When we first meet people, we often search for things that we have in common. You can presume the interviewer has already seen your resume, so anything in common in your professional experience ( e.g ., you both worked for the same company at some point in your respective careers) will likely be brought up by the interviewer. You need to show the real you—the “fit” factor—largely through your personal life.
 
Which response to the “tell me about yourself” question is more effective in revealing your “fit” factor? Note that the ideal answer is about 60 seconds in length.
 
“I was a marketing major in college. My first job was with a manufacturing company where I worked on trade show marketing plans. My job was to maximize attendance and press coverage. I switched to a marketing manager of environmentally responsible paper products. I was successful in doubling authorized distributors in three years.
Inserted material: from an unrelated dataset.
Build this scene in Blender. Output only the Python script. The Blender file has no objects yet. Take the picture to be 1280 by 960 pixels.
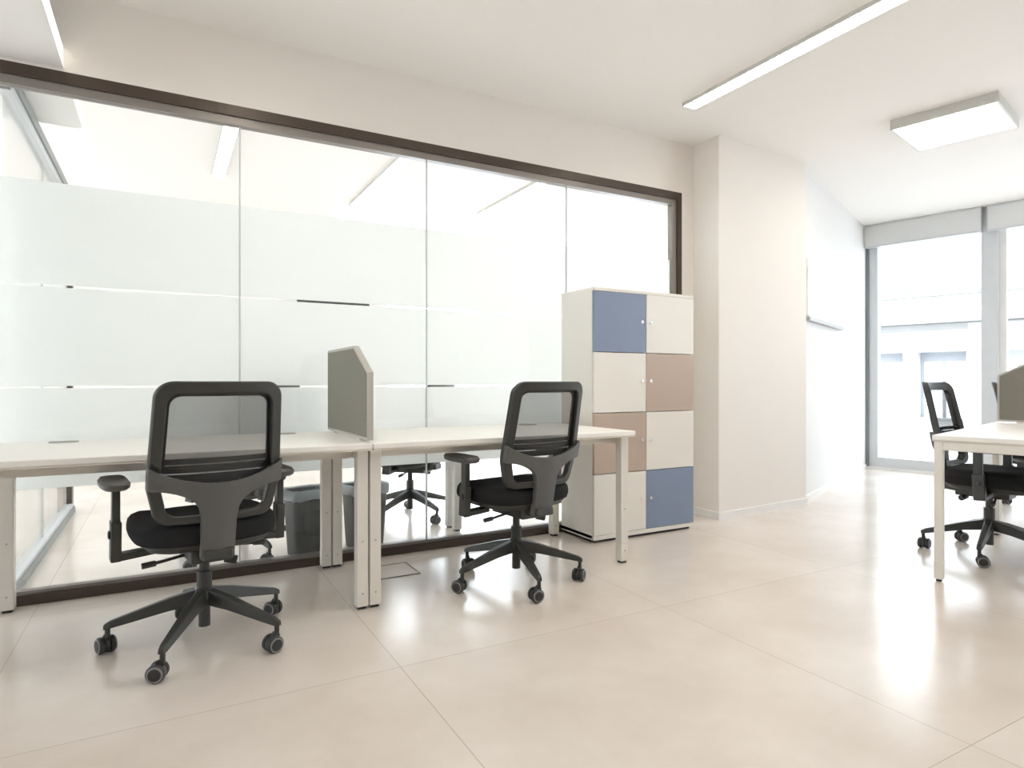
import bpy, bmesh, math, random
from mathutils import Vector, Matrix
random.seed(7)
S = bpy.context.scene
COL = S.collection
PI = math.pi

# ------------------------------------------------------------------ materials
def new_mat(name):
    m = bpy.data.materials.new(name); m.use_nodes = True
    nt = m.node_tree
    for n in list(nt.nodes): nt.nodes.remove(n)
    out = nt.nodes.new('ShaderNodeOutputMaterial')
    return m, nt, out

def pbr(name, col, rough=0.5, metal=0.0, spec=0.5, var=0.04, scale=30.0, bump=0.0, bscale=200.0):
    m, nt, out = new_mat(name)
    b = nt.nodes.new('ShaderNodeBsdfPrincipled')
    b.inputs['Roughness'].default_value = rough
    b.inputs['Metallic'].default_value = metal
    b.inputs['Specular IOR Level'].default_value = spec
    tc = nt.nodes.new('ShaderNodeTexCoord')
    nz = nt.nodes.new('ShaderNodeTexNoise'); nz.inputs['Scale'].default_value = scale
    nz.inputs['Detail'].default_value = 3
    nt.links.new(tc.outputs['Object'], nz.inputs['Vector'])
    mx = nt.nodes.new('ShaderNodeMix'); mx.data_type = 'RGBA'
    c0 = [max(0, c*(1-var)) for c in col]; c1 = [min(1, c*(1+var)) for c in col]
    mx.inputs['A'].default_value = (*c0, 1); mx.inputs['B'].default_value = (*c1, 1)
    nt.links.new(nz.outputs['Fac'], mx.inputs['Factor'])
    nt.links.new(mx.outputs['Result'], b.inputs['Base Color'])
    if bump > 0:
        n2 = nt.nodes.new('ShaderNodeTexNoise'); n2.inputs['Scale'].default_value = bscale
        nt.links.new(tc.outputs['Object'], n2.inputs['Vector'])
        bp = nt.nodes.new('ShaderNodeBump'); bp.inputs['Strength'].default_value = bump
        bp.inputs['Distance'].default_value = 0.002
        nt.links.new(n2.outputs['Fac'], bp.inputs['Height'])
        nt.links.new(bp.outputs['Normal'], b.inputs['Normal'])
    nt.links.new(b.outputs['BSDF'], out.inputs['Surface'])
    return m

def emit(name, col, strength):
    m, nt, out = new_mat(name)
    e = nt.nodes.new('ShaderNodeEmission')
    e.inputs['Color'].default_value = (*col, 1); e.inputs['Strength'].default_value = strength
    nt.links.new(e.outputs['Emission'], out.inputs['Surface'])
    return m

def glass_mat(name, tint=(0.985, 0.993, 0.99)):
    m, nt, out = new_mat(name)
    t = nt.nodes.new('ShaderNodeBsdfTransparent'); t.inputs['Color'].default_value = (*tint, 1)
    g = nt.nodes.new('ShaderNodeBsdfGlossy'); g.inputs['Roughness'].default_value = 0.01
    fr = nt.nodes.new('ShaderNodeFresnel'); fr.inputs['IOR'].default_value = 1.45
    ge = nt.nodes.new('ShaderNodeNewGeometry')       # same air-to-glass reflectance on both faces of the sheet
    ma = nt.nodes.new('ShaderNodeMath'); ma.operation = 'MULTIPLY_ADD'
    ma.inputs[1].default_value = 1/1.45-1.45; ma.inputs[2].default_value = 1.45
    nt.links.new(ge.outputs['Backfacing'], ma.inputs[0]); nt.links.new(ma.outputs[0], fr.inputs['IOR'])
    mx = nt.nodes.new('ShaderNodeMixShader')
    nt.links.new(fr.outputs['Fac'], mx.inputs['Fac'])
    nt.links.new(t.outputs['BSDF'], mx.inputs[1]); nt.links.new(g.outputs['BSDF'], mx.inputs[2])
    nt.links.new(mx.outputs['Shader'], out.inputs['Surface'])
    return m

def film_mat(name, dcol, tcol, fac):
    m, nt, out = new_mat(name)
    d = nt.nodes.new('ShaderNodeBsdfDiffuse'); d.inputs['Color'].default_value = (*dcol, 1)
    t = nt.nodes.new('ShaderNodeBsdfTranslucent'); t.inputs['Color'].default_value = (*tcol, 1)
    mx = nt.nodes.new('ShaderNodeMixShader'); mx.inputs['Fac'].default_value = fac
    nt.links.new(d.outputs['BSDF'], mx.inputs[1]); nt.links.new(t.outputs['BSDF'], mx.inputs[2])
    nt.links.new(mx.outputs['Shader'], out.inputs['Surface'])
    return m

def mesh_fabric(name, col, opacity):
    m, nt, out = new_mat(name)
    d = nt.nodes.new('ShaderNodeBsdfDiffuse'); d.inputs['Color'].default_value = (*col, 1)
    t = nt.nodes.new('ShaderNodeBsdfTransparent')
    tc = nt.nodes.new('ShaderNodeTexCoord')
    w = nt.nodes.new('ShaderNodeTexWave'); w.bands_direction = 'Z'
    w.inputs['Scale'].default_value = 110; w.inputs['Distortion'].default_value = 2.0
    nt.links.new(tc.outputs['Object'], w.inputs['Vector'])
    mr = nt.nodes.new('ShaderNodeMapRange')
    mr.inputs['To Min'].default_value = opacity-0.05; mr.inputs['To Max'].default_value = opacity+0.05
    nt.links.new(w.outputs['Fac'], mr.inputs['Value'])
    mx = nt.nodes.new('ShaderNodeMixShader')
    nt.links.new(mr.outputs['Result'], mx.inputs['Fac'])
    nt.links.new(t.outputs['BSDF'], mx.inputs[1]); nt.links.new(d.outputs['BSDF'], mx.inputs[2])
    nt.links.new(mx.outputs['Shader'], out.inputs['Surface'])
    return m

def floor_mat():
    m, nt, out = new_mat('stone_tile')
    b = nt.nodes.new('ShaderNodeBsdfPrincipled')
    tc = nt.nodes.new('ShaderNodeTexCoord')
    sep = nt.nodes.new('ShaderNodeSeparateXYZ')
    nt.links.new(tc.outputs['Object'], sep.inputs['Vector'])
    def math_node(op, a, bb=None):
        n = nt.nodes.new('ShaderNodeMath'); n.operation = op
        for i, v in enumerate((a, bb)):
            if v is None: continue
            if isinstance(v, (int, float)): n.inputs[i].default_value = v
            else: nt.links.new(v, n.inputs[i])
        return n.outputs[0]
    P = 1.22
    ids, dist = [], []
    for ax, off in (('X', 0.727), ('Y', 2.12)):
        q = math_node('DIVIDE', math_node('SUBTRACT', sep.outputs[ax], off), P)
        fl = math_node('FLOOR', q)
        fr = math_node('SUBTRACT', q, fl)
        ids.append(fl)
        dist.append(math_node('MINIMUM', fr, math_node('SUBTRACT', 1.0, fr)))
    dmin = math_node('MINIMUM', dist[0], dist[1])
    grout = math_node('LESS_THAN', dmin, 0.0013)
    cmb = nt.nodes.new('ShaderNodeCombineXYZ')
    nt.links.new(ids[0], cmb.inputs['X']); nt.links.new(ids[1], cmb.inputs['Y'])
    wn = nt.nodes.new('ShaderNodeTexWhiteNoise'); wn.noise_dimensions = '3D'
    nt.links.new(cmb.outputs['Vector'], wn.inputs['Vector'])
    nz = nt.nodes.new('ShaderNodeTexNoise'); nz.inputs['Scale'].default_value = 1.6
    nz.inputs['Detail'].default_value = 5; nz.inputs['Roughness'].default_value = 0.6
    nt.links.new(tc.outputs['Object'], nz.inputs['Vector'])
    n3 = nt.nodes.new('ShaderNodeTexNoise'); n3.inputs['Scale'].default_value = 0.55; n3.inputs['Detail'].default_value = 4
    nt.links.new(tc.outputs['Object'], n3.inputs['Vector'])
    mr = nt.nodes.new('ShaderNodeMapRange'); mr.inputs['From Min'].default_value = 0.36; mr.inputs['From Max'].default_value = 0.66
    nt.links.new(math_node('ADD', math_node('MULTIPLY', nz.outputs['Fac'], 0.6), math_node('MULTIPLY', n3.outputs['Fac'], 0.4)), mr.inputs['Value'])
    f = math_node('ADD', math_node('MULTIPLY', mr.outputs['Result'], 0.8), math_node('MULTIPLY', wn.outputs['Value'], 0.2))
    mx = nt.nodes.new('ShaderNodeMix'); mx.data_type = 'RGBA'
    mx.inputs['A'].default_value = (*FLOOR_A, 1); mx.inputs['B'].default_value = (*FLOOR_B, 1)
    nt.links.new(f, mx.inputs['Factor'])
    m2 = nt.nodes.new('ShaderNodeMix'); m2.data_type = 'RGBA'
    m2.inputs['B'].default_value = (0.50, 0.435, 0.38, 1)
    nt.links.new(grout, m2.inputs['Factor']); nt.links.new(mx.outputs['Result'], m2.inputs['A'])
    nt.links.new(m2.outputs['Result'], b.inputs['Base Color'])
    b.inputs['Roughness'].default_value = 0.20
    b.inputs['Specular IOR Level'].default_value = 0.5
    nt.links.new(b.outputs['BSDF'], out.inputs['Surface'])
    return m

FLOOR_A = (0.62, 0.545, 0.475); FLOOR_B = (0.79, 0.735, 0.68)
M = dict(
    floor=floor_mat(),
    wall=pbr('wall_paint', (0.85, 0.805, 0.755), 0.75, var=0.01, scale=2, bump=0.05),
    right_wall=pbr('side_paint', (0.78, 0.775, 0.765), 0.75, var=0.01, scale=2, bump=0.05),
    white_wall=pbr('white_paint', (0.865, 0.855, 0.84), 0.75, var=0.01, scale=2, bump=0.05),
    ceiling=pbr('ceiling_paint', (0.90, 0.875, 0.85), 0.85, var=0.008, scale=2),
    brown=pbr('brown_anodised', (0.075, 0.055, 0.042), 0.35, 0.3, var=0.06, scale=8),
    brownpale=pbr('bronze_bead', (0.26, 0.235, 0.215), 0.35, 0.3, var=0.05, scale=8),  # paler brown of the inner bead
    greyframe=pbr('grey_aluminium', (0.60, 0.62, 0.635), 0.4, 0.3, var=0.04, scale=8),
    sideframe=pbr('side_frame_grey', (0.25, 0.27, 0.27), 0.4, 0.3, var=0.04, scale=8),
    glass=glass_mat('clear_glass'),
    winglass=glass_mat('window_glass', (0.99, 0.995, 0.995)),
    film=film_mat('frosted_film', (0.90, 0.91, 0.90), (0.975, 0.985, 0.98), 0.62),
    seal=pbr('joint_seal', (0.62, 0.65, 0.64), 0.4),
    desk=pbr('desk_laminate', (0.93, 0.905, 0.86), 0.35, var=0.015, scale=12),
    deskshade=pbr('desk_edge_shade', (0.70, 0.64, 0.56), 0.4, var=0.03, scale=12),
    deskleg=pbr('desk_leg_paint', (0.80, 0.765, 0.70), 0.4, var=0.015, scale=12),
    foot=pbr('rubber_black', (0.02, 0.02, 0.02), 0.6),
    panel=pbr('grey_felt', (0.235, 0.225, 0.19), 0.9, var=0.08, scale=60, bump=0.3, bscale=500),
    paneledge=pbr('panel_edging', (0.50, 0.475, 0.43), 0.6),
    cab=pbr('cabinet_white', (0.82, 0.79, 0.735), 0.4, var=0.01, scale=6),
    blue=pbr('door_blue', (0.22, 0.27, 0.385), 0.38, var=0.02, scale=6),
    tan=pbr('door_tan', (0.50, 0.395, 0.32), 0.4, var=0.02, scale=6),
    chrome=pbr('lock_metal', (0.75, 0.75, 0.74), 0.25, 1.0),
    plastic=pbr('dark_plastic', (0.038, 0.038, 0.034), 0.42, var=0.08, scale=40),
    greyplastic=pbr('grey_plastic', (0.105, 0.105, 0.10), 0.45, var=0.06, scale=40),
    fabric=pbr('black_fabric', (0.018, 0.0185, 0.019), 0.9, spec=0.2, var=0.2, scale=200, bump=0.3, bscale=600),
    wheel=pbr('castor_black', (0.03, 0.03, 0.03), 0.45),
    rim=pbr('castor_rim', (0.22, 0.22, 0.22), 0.4),
    mesh=mesh_fabric('back_mesh', (0.105, 0.103, 0.10), 0.64),
    lumbar=mesh_fabric('lumbar_mesh', (0.035, 0.035, 0.035), 0.90),
    lampbody=pbr('lamp_housing', (0.62, 0.61, 0.58), 0.4, 0.2),
    lampwhite=pbr('lamp_louvre', (0.86, 0.85, 0.83), 0.4),
    lampback=emit('lamp_diffuser_back', (1.0, 0.98, 0.95), 10.0),
    lamp=emit('lamp_diffuser', (1.0, 0.94, 0.85), 17.0),
    lampsq=emit('lamp_square_diffuser', (1.0, 0.96, 0.90), 6.0),
    strip=emit('edge_glow', (1.0, 0.96, 0.87), 0.9),
    blind=pbr('blind_fabric', (0.72, 0.73, 0.725), 0.7, var=0.02, scale=40),
    blindbox=pbr('blind_box', (0.66, 0.67, 0.67), 0.5),
    facade=pbr('facade_render', (0.50, 0.50, 0.49), 0.9, var=0.03, scale=1.5),
    facadegrey=pbr('facade_stone', (0.24, 0.24, 0.235), 0.9, var=0.08, scale=3),
    shutter=pbr('facade_window_head', (0.24, 0.25, 0.265), 0.7),
    facadeglass=pbr('facade_curtain', (0.36, 0.38, 0.385), 0.5, var=0.06, scale=4),
    pave=pbr('pavement', (0.40, 0.40, 0.39), 0.9, var=0.05, scale=1),
    board=pbr('board_reflection', (0.90, 0.90, 0.89), 0.22, var=0.005),
    boardframe=pbr('board_line', (0.42, 0.42, 0.42), 0.4),
    binbody=pbr('bin_grey', (0.085, 0.09, 0.09), 0.5),
    binpanel=pbr('bin_panel', (0.045, 0.048, 0.05), 0.5),
    liner=pbr('bin_liner', (0.36, 0.41, 0.44), 0.35, var=0.15, scale=50),
    hatch=pbr('hatch_frame', (0.16, 0.145, 0.13), 0.5),
    hatchlid=pbr('hatch_lid', (0.56, 0.49, 0.42), 0.45, var=0.05, scale=5),
    grommet=pbr('grommet_grey', (0.40, 0.40, 0.38), 0.5),
    screen=pbr('screen_black', (0.012, 0.012, 0.014), 0.3),
)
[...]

After that, [add about 45 more seconds of overview of relevant professional experience].”

“Early in my career my dad told me that I had three choices in my career path: make it; sell it; or count it. So I figured Sales was the way to go. That was a good call on my part. Whether I’m involved in soliciting donations for my daughter’s school fundraiser or engaging a prospective client, I love engaging with people. In my sales career, [add about 45 more seconds of overview of relevant professional experience].”
 
The point is that we need to show a little humanity with a healthy dose of humility. Unlike the somewhat robotic first answer, the second answer paints an image of a likeable person with whom the interviewer can probably relate. The second answer plants some hints that the person might “fit.” The answer does not need to be erudite or overloaded with success stories. Hiring managers want to know more about the real you. Your answer to the predictable first question allows you to show some personality at a pivotal moment in the interview. Seize the opportunity to your advantage.